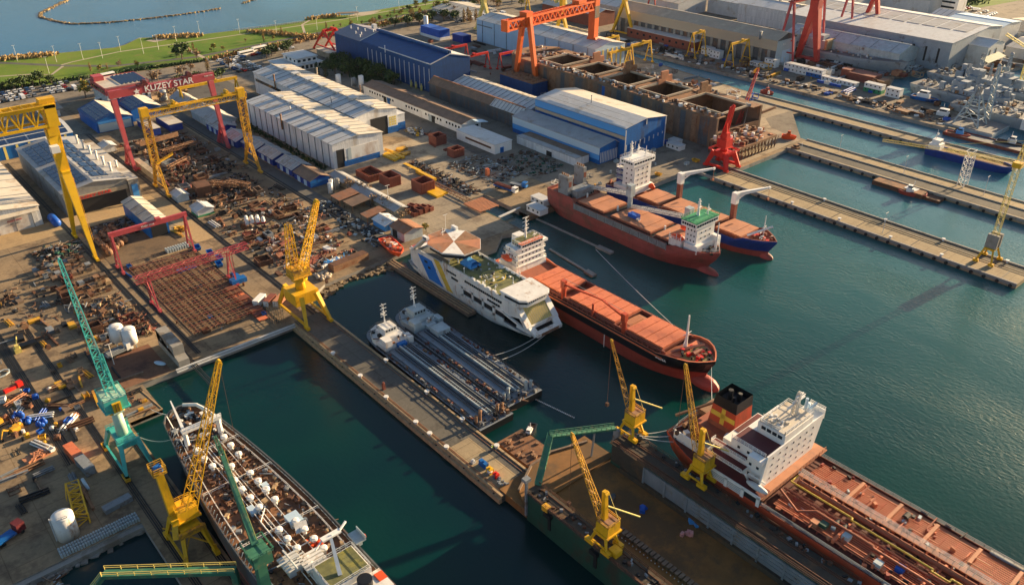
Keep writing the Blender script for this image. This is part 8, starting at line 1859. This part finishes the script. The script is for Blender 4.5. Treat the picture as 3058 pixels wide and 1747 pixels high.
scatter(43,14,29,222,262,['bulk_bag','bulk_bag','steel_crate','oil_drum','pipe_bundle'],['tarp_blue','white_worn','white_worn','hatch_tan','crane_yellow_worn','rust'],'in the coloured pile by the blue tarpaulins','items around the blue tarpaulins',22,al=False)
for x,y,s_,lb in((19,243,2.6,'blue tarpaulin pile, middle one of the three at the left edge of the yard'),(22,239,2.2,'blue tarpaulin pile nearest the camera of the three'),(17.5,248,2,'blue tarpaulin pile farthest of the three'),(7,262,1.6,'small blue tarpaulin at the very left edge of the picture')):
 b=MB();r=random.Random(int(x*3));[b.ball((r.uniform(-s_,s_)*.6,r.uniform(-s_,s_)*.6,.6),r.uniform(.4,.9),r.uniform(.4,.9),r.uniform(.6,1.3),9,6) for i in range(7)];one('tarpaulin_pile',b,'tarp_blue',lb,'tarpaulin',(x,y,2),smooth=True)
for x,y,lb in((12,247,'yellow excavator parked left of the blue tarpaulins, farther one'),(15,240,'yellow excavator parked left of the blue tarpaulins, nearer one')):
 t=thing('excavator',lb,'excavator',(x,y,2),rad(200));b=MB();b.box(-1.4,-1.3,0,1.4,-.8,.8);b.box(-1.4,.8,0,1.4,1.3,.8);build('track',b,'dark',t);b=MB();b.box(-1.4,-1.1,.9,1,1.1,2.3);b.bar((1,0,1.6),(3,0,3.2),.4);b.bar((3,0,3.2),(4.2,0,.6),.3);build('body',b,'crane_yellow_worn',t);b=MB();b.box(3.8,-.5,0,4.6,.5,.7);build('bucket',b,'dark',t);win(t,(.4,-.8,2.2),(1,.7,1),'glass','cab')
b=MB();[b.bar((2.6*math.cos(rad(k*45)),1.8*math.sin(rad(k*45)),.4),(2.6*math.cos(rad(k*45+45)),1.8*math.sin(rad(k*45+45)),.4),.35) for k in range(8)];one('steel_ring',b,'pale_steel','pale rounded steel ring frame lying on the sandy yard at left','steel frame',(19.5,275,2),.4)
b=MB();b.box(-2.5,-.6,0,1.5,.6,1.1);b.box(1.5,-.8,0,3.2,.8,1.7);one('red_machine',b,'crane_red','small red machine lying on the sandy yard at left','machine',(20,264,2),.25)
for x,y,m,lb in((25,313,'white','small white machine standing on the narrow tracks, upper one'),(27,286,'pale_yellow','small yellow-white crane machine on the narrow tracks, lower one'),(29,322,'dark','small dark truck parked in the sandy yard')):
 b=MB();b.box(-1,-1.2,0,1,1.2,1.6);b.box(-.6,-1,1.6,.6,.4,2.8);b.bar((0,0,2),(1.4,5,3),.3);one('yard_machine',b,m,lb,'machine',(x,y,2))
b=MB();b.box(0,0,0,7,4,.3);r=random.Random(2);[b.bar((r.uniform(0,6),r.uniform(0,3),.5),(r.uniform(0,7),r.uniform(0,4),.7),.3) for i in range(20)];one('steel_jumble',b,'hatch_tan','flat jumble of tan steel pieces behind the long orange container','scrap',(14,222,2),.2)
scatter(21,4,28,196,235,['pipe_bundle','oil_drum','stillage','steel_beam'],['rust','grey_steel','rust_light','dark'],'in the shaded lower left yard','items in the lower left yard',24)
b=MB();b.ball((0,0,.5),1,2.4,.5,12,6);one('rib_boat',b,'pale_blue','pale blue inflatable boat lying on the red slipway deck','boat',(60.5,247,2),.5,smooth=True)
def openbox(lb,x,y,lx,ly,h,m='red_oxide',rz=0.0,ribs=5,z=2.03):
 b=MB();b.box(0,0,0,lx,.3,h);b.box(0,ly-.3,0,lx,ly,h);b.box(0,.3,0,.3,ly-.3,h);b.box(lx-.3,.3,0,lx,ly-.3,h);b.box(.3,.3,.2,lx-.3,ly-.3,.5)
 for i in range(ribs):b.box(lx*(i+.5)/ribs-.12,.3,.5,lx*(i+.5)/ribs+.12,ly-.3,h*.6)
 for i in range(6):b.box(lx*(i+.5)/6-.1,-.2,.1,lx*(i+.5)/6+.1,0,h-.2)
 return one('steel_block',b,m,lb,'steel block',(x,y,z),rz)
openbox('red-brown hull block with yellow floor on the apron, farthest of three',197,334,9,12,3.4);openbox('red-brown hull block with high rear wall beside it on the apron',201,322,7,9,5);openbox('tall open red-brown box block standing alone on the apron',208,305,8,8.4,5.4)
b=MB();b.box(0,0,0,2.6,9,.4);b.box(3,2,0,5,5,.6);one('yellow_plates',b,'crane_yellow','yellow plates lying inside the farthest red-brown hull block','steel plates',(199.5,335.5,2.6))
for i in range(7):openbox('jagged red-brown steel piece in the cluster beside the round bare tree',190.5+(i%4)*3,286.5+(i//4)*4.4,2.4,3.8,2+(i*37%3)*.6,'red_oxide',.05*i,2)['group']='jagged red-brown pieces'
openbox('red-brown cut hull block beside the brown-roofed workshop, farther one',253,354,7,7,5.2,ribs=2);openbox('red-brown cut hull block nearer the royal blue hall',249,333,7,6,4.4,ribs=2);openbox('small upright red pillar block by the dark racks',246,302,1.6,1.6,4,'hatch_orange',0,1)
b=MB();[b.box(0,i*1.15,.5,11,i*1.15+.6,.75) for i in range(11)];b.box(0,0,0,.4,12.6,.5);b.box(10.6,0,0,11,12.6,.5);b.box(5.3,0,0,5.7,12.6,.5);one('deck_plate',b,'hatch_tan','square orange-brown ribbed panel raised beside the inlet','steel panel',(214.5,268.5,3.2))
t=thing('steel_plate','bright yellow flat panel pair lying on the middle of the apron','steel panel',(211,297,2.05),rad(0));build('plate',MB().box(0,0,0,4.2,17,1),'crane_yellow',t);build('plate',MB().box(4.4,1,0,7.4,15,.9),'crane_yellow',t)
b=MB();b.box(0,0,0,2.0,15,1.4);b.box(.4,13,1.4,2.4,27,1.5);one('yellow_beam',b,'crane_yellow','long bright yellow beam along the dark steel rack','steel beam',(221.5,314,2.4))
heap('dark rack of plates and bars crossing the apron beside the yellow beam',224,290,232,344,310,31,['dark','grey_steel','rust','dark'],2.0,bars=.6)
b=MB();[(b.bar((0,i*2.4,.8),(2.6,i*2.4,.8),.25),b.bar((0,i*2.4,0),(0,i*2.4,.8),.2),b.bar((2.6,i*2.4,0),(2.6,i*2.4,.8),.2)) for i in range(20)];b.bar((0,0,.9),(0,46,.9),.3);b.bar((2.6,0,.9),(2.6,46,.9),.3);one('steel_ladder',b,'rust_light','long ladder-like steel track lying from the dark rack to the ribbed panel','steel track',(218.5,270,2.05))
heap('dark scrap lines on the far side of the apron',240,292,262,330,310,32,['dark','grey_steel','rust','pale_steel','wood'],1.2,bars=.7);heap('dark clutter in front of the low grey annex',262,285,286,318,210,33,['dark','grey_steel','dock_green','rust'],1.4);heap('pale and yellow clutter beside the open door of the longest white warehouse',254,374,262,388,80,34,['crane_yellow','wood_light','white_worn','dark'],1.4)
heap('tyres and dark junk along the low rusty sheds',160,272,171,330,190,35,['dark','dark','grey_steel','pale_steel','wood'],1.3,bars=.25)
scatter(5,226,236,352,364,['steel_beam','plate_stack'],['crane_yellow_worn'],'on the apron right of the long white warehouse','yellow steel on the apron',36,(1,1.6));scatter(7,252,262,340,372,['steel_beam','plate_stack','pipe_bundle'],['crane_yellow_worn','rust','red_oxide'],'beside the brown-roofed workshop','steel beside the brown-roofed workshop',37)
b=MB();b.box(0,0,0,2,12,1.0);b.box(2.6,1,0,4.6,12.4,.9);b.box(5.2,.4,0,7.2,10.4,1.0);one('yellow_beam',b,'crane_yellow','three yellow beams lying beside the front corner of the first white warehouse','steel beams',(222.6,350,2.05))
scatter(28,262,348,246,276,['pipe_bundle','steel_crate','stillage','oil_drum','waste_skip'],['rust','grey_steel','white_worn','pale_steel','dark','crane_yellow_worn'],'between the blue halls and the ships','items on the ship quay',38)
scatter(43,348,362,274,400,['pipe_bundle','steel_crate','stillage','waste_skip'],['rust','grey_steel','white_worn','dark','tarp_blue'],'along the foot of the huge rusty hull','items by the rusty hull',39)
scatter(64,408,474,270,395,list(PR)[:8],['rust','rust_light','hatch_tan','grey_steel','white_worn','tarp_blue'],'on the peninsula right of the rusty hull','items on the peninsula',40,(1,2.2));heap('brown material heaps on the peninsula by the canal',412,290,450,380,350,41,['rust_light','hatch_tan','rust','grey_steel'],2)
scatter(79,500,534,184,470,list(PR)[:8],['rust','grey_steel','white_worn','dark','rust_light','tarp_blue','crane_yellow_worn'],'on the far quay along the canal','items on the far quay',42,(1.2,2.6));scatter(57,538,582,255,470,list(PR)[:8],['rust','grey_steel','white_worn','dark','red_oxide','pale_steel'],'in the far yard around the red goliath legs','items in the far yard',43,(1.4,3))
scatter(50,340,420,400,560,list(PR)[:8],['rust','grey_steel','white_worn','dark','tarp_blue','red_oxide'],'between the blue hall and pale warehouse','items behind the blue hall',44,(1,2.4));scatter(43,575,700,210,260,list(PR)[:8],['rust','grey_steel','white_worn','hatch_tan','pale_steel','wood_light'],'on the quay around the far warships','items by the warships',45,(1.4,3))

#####

_AIM OF THE EXERCISE_
Copy every line of the listing that contains the word "high".

_TASK ANSWER_
Keep writing the Blender script for this image. This is part 8, starting at line 1859. This part finishes the script. The script is for Blender 4.5. Treat the picture as 3058 pixels wide and 1747 pixels high.
openbox('red-brown hull block with yellow floor on the apron, farthest of three',197,334,9,12,3.4);openbox('red-brown hull block with high rear wall beside it on the apron',201,322,7,9,5);openbox('tall open red-brown box block standing alone on the apron',208,305,8,8.4,5.4)